INFORMATION SHOWN »
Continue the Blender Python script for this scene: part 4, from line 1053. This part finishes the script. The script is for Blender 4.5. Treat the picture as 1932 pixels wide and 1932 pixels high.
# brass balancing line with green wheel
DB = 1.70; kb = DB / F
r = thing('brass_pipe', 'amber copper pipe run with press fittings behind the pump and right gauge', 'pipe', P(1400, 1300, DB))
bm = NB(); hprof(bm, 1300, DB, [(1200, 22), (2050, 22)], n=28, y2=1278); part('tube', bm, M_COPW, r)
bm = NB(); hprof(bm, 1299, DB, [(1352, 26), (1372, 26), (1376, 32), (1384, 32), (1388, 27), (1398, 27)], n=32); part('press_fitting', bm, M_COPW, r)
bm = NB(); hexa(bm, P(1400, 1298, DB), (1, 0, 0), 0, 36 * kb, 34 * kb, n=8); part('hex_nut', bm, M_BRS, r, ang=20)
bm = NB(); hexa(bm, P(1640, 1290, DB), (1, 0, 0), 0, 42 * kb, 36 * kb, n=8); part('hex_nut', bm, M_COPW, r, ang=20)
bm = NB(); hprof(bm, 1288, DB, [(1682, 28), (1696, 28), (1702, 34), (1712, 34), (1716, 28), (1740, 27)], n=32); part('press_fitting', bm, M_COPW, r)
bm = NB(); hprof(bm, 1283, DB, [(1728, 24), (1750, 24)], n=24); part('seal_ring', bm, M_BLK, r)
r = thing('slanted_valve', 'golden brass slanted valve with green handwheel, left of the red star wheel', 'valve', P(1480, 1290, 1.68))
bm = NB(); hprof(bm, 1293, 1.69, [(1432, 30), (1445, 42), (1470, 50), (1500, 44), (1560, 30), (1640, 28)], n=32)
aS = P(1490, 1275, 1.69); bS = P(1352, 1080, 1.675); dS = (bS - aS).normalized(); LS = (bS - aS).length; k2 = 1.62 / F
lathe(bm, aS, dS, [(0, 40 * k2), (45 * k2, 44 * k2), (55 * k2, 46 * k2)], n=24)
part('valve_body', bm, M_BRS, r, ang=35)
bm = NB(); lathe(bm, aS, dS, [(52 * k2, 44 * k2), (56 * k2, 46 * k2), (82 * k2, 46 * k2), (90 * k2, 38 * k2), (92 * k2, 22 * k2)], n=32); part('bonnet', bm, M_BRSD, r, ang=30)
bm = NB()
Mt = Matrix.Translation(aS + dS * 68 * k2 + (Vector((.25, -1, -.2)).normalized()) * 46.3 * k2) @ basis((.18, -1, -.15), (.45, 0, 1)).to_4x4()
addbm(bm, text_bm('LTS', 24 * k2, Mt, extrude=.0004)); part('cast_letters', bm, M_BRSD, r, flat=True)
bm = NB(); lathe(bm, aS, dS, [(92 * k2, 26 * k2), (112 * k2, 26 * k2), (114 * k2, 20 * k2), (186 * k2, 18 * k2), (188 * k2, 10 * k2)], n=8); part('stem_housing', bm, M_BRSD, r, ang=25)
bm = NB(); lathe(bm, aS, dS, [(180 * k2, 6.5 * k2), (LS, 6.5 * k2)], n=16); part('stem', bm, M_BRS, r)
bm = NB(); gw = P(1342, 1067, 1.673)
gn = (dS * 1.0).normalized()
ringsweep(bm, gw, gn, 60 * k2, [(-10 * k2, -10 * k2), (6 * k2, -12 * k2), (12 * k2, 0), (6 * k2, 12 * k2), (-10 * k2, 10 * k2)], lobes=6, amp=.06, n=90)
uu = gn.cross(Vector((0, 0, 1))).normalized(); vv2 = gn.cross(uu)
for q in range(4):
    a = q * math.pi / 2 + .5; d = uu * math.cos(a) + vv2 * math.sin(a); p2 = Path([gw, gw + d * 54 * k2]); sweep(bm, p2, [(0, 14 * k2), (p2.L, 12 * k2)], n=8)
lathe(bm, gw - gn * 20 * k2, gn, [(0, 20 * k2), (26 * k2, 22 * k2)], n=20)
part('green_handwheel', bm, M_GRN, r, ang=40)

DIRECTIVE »
All of the data needs to be reproduced exactly, with no line missing.

EXPECTED ANSWER »
Continue the Blender Python script for this scene: part 4, from line 1053. This part finishes the script. The script is for Blender 4.5. Treat the picture as 1932 pixels wide and 1932 pixels high.
# brass balancing line with green wheel
DB = 1.70; kb = DB / F
r = thing('brass_pipe', 'amber copper pipe run with press fittings behind the pump and right gauge', 'pipe', P(1400, 1300, DB))
bm = NB(); hprof(bm, 1300, DB, [(1200, 22), (2050, 22)], n=28, y2=1278); part('tube', bm, M_COPW, r)
bm = NB(); hprof(bm, 1299, DB, [(1352, 26), (1372, 26), (1376, 32), (1384, 32), (1388, 27), (1398, 27)], n=32); part('press_fitting', bm, M_COPW, r)
bm = NB(); hexa(bm, P(1400, 1298, DB), (1, 0, 0), 0, 36 * kb, 34 * kb, n=8); part('hex_nut', bm, M_BRS, r, ang=20)
bm = NB(); hexa(bm, P(1640, 1290, DB), (1, 0, 0), 0, 42 * kb, 36 * kb, n=8); part('hex_nut', bm, M_COPW, r, ang=20)
bm = NB(); hprof(bm, 1288, DB, [(1682, 28), (1696, 28), (1702, 34), (1712, 34), (1716, 28), (1740, 27)], n=32); part('press_fitting', bm, M_COPW, r)
bm = NB(); hprof(bm, 1283, DB, [(1728, 24), (1750, 24)], n=24); part('seal_ring', bm, M_BLK, r)
r = thing('slanted_valve', 'golden brass slanted valve with green handwheel, left of the red star wheel', 'valve', P(1480, 1290, 1.68))
bm = NB(); hprof(bm, 1293, 1.69, [(1432, 30), (1445, 42), (1470, 50), (1500, 44), (1560, 30), (1640, 28)], n=32)
aS = P(1490, 1275, 1.69); bS = P(1352, 1080, 1.675); dS = (bS - aS).normalized(); LS = (bS - aS).length; k2 = 1.62 / F
lathe(bm, aS, dS, [(0, 40 * k2), (45 * k2, 44 * k2), (55 * k2, 46 * k2)], n=24)
part('valve_body', bm, M_BRS, r, ang=35)
bm = NB(); lathe(bm, aS, dS, [(52 * k2, 44 * k2), (56 * k2, 46 * k2), (82 * k2, 46 * k2), (90 * k2, 38 * k2), (92 * k2, 22 * k2)], n=32); part('bonnet', bm, M_BRSD, r, ang=30)
bm = NB()
Mt = Matrix.Translation(aS + dS * 68 * k2 + (Vector((.25, -1, -.2)).normalized()) * 46.3 * k2) @ basis((.18, -1, -.15), (.45, 0, 1)).to_4x4()
addbm(bm, text_bm('LTS', 24 * k2, Mt, extrude=.0004)); part('cast_letters', bm, M_BRSD, r, flat=True)
bm = NB(); lathe(bm, aS, dS, [(92 * k2, 26 * k2), (112 * k2, 26 * k2), (114 * k2, 20 * k2), (186 * k2, 18 * k2), (188 * k2, 10 * k2)], n=8); part('stem_housing', bm, M_BRSD, r, ang=25)
bm = NB(); lathe(bm, aS, dS, [(180 * k2, 6.5 * k2), (LS, 6.5 * k2)], n=16); part('stem', bm, M_BRS, r)
bm = NB(); gw = P(1342, 1067, 1.673)
gn = (dS * 1.0).normalized()
ringsweep(bm, gw, gn, 60 * k2, [(-10 * k2, -10 * k2), (6 * k2, -12 * k2), (12 * k2, 0), (6 * k2, 12 * k2), (-10 * k2, 10 * k2)], lobes=6, amp=.06, n=90)
uu = gn.cross(Vector((0, 0, 1))).normalized(); vv2 = gn.cross(uu)
for q in range(4):
    a = q * math.pi / 2 + .5; d = uu * math.cos(a) + vv2 * math.sin(a); p2 = Path([gw, gw + d * 54 * k2]); sweep(bm, p2, [(0, 14 * k2), (p2.L, 12 * k2)], n=8)
lathe(bm, gw - gn * 20 * k2, gn, [(0, 20 * k2), (26 * k2, 22 * k2)], n=20)
part('green_handwheel', bm, M_GRN, r, ang=40)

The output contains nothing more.